Man can say to death: do not be proud. For me, that is nothing but a statement of frustration. Why wouldn’t death be proud if it could snatch away anyone anytime irrespective of how much communal responsibility the victim was shouldering? And even when his or her children are still very young! And the father was a wreck coming to grips with the unbelievable. Or when death could touch and take away Mrs Comfort Ella just after retirement from service. Or when someone’s wife was crushed in an instant along with his junior brother! And to think that Ella would win any contest of the most careful and systematic drivers anywhere.
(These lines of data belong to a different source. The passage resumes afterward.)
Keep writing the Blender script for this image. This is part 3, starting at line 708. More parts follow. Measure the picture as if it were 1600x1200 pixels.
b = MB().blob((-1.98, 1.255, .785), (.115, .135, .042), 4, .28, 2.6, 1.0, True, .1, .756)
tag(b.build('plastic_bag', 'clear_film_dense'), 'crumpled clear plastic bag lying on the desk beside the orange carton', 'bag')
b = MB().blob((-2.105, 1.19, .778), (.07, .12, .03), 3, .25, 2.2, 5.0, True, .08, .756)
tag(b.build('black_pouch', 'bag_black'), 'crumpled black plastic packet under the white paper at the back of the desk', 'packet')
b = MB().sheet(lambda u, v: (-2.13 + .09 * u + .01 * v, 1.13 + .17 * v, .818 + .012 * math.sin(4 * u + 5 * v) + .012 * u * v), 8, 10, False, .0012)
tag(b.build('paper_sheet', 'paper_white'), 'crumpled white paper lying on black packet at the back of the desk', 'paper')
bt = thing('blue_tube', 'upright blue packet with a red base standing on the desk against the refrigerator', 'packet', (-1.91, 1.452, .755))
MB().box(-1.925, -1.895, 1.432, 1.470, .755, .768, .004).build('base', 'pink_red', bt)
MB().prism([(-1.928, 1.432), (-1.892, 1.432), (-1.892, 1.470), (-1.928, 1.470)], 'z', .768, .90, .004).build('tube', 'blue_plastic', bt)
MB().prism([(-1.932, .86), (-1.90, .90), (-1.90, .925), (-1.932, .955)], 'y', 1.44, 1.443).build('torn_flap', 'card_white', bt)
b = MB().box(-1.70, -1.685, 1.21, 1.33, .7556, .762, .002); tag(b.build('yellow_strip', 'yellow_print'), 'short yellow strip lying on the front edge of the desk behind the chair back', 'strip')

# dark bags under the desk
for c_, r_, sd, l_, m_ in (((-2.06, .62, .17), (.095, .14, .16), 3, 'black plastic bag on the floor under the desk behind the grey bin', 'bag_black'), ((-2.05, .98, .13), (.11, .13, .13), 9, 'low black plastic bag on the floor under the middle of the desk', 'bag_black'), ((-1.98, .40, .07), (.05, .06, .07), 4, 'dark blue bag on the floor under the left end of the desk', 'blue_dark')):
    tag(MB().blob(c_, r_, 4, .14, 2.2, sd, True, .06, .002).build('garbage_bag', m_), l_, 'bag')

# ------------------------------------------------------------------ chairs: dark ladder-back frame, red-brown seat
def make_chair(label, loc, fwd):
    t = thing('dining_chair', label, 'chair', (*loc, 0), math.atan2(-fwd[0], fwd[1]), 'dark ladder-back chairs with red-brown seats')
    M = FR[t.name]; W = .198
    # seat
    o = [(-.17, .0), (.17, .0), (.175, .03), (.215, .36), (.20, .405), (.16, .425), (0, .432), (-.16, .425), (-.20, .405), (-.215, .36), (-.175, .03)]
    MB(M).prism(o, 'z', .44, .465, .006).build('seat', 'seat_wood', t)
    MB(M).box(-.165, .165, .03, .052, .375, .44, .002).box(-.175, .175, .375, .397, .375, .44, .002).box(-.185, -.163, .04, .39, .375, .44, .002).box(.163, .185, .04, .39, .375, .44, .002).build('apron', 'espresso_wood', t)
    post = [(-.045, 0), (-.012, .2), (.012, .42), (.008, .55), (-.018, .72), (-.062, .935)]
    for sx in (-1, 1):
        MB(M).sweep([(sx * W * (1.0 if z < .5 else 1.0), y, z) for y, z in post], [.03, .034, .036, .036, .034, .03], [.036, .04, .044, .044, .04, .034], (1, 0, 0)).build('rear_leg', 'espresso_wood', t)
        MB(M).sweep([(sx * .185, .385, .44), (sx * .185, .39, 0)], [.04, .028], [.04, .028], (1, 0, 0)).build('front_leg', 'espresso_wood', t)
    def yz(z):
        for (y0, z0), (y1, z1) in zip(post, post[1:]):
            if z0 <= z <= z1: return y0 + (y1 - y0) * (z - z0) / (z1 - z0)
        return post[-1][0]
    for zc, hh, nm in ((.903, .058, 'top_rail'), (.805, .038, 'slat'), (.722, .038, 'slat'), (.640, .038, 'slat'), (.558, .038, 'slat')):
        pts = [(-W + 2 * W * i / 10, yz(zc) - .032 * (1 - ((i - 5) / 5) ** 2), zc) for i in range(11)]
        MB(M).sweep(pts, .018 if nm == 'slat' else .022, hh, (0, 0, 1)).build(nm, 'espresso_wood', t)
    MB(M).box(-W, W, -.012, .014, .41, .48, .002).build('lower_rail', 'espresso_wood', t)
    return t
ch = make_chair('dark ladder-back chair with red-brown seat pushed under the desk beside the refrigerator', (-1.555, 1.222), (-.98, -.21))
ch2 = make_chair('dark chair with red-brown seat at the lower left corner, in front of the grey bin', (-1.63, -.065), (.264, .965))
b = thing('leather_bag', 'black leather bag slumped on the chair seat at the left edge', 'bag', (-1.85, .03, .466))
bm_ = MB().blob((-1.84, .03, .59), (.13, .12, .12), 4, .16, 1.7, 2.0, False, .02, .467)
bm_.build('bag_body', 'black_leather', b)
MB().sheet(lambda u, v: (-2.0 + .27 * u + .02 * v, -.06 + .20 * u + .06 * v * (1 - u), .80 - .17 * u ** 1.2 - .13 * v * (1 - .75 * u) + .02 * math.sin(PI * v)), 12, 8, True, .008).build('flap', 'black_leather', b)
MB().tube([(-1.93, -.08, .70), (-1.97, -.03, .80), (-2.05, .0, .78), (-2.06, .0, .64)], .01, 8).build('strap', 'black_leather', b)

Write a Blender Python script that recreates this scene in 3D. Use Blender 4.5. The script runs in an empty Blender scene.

So ‘scientific’ in that he did not think the official driver was careful enough that he drove himself, most of the time, even as Rector. This time, however, eye witness accounts claimed that he saw from afar that an on-coming trailer had lost its tyre. He then tried to dodge it by deliberately driving his jeep off the road. He was only half successful. The claim is that he got stuck and couldn’t go far enough as to escape the trailer choosing that spot where Ella was stuck in the sands to crash and into him. The rest is now history as the two died instantly. Such is life.
One implication is that the former Rector’s four children are without a father at so young their age and at a very difficult time in a difficult country like Nigeria today. As a product of a school like Holy Rosary College, Adoka, Mrs Ellah, on the other hand, was automatically a prized wife, mother and community activist. In her death, Edemoga District, in particular, lost one more of that generation of women who got opportunity to acquire secondary school level education and who did so from Adoka which was a Finishing school. In order words, it was a leadership training ground for women in Idomaland whose products no questions were asked in whatever terms you can think of and it shows in her own case, in the intellectual and professional progress she made. One can only imagine what has become of that college in the disaster that has befallen education and, in fact, the society in that state in recent years.  
No matter how difficult, the rites of passage had to be performed. And so, Mrs Ella was the first to be interned at Opidlo-Amejo on June 18th and then O.B Ella at Ogene-Amejo on June 19th, 2015. Opidlo and Ogene are among the nine village of Amejo clan in the District.